══ Data provided ══
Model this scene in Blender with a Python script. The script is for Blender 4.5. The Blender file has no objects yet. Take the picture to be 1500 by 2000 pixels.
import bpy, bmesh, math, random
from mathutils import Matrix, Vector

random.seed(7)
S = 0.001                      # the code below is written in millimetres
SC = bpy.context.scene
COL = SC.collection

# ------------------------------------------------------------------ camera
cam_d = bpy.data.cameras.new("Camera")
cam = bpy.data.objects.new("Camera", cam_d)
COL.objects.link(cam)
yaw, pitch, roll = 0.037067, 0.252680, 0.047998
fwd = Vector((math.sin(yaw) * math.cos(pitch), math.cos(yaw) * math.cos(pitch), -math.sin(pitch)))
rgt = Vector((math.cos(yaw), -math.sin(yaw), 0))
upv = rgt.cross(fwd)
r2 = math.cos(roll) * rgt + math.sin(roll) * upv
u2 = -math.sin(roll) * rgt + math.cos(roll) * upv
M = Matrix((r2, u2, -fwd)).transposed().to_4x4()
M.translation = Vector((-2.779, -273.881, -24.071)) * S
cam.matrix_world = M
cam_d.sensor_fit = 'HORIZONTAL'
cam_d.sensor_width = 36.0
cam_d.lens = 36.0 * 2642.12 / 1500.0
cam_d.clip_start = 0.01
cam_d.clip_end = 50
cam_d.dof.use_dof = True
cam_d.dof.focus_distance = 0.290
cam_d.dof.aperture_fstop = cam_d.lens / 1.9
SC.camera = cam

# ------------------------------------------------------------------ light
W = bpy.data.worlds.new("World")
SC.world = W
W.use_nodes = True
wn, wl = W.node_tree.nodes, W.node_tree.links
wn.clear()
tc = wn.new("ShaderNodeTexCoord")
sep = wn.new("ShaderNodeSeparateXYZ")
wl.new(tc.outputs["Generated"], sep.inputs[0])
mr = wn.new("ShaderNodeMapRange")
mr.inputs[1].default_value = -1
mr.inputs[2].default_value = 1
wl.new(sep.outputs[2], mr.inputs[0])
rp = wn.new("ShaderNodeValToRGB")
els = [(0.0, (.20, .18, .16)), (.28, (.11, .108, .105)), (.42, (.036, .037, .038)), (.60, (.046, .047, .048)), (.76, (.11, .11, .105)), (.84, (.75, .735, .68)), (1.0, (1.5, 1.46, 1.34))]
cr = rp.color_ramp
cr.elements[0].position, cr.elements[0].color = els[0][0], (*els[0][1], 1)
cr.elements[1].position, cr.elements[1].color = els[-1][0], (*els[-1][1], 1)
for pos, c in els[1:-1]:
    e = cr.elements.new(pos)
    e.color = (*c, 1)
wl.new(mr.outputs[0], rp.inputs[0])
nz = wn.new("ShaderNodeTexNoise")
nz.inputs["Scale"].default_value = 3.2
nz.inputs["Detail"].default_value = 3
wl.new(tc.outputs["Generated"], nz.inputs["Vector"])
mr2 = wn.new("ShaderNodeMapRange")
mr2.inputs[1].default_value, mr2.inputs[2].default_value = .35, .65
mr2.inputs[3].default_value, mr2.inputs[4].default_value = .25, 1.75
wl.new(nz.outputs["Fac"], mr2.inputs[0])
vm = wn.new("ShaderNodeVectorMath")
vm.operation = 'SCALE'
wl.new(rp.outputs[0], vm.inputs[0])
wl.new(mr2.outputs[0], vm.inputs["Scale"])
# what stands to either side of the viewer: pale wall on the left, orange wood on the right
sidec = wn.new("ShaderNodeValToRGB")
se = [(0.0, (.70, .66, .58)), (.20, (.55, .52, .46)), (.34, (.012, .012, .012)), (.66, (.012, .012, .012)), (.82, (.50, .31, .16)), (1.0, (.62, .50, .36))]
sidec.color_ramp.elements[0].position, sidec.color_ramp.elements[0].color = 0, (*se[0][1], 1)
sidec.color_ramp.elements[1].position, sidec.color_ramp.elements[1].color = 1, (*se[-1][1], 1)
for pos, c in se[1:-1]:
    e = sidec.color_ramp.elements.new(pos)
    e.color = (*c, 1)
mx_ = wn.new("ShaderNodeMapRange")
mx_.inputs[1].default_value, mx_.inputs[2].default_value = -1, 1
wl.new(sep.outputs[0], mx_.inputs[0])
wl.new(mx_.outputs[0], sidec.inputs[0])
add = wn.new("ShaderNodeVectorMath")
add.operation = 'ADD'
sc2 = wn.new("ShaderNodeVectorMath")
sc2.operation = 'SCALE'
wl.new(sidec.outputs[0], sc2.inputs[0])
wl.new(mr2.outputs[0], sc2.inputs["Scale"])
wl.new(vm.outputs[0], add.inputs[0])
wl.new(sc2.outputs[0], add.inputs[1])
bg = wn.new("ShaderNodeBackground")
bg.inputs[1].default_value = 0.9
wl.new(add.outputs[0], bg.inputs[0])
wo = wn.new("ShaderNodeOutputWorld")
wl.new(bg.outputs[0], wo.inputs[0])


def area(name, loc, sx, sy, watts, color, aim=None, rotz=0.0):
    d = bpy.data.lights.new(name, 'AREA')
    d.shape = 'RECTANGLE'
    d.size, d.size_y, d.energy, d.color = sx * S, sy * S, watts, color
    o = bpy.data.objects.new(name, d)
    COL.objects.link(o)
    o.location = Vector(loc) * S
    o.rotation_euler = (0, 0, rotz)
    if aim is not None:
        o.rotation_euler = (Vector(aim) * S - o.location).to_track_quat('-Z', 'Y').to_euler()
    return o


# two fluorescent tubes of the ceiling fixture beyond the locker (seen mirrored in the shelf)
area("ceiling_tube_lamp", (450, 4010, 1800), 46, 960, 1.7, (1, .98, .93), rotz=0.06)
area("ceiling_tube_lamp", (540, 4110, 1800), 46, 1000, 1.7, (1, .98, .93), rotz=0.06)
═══
Search the data above for the string "scene" and copy each line that has it.

The completed task |
Model this scene in Blender with a Python script. The script is for Blender 4.5. The Blender file has no objects yet. Take the picture to be 1500 by 2000 pixels.
SC = bpy.context.scene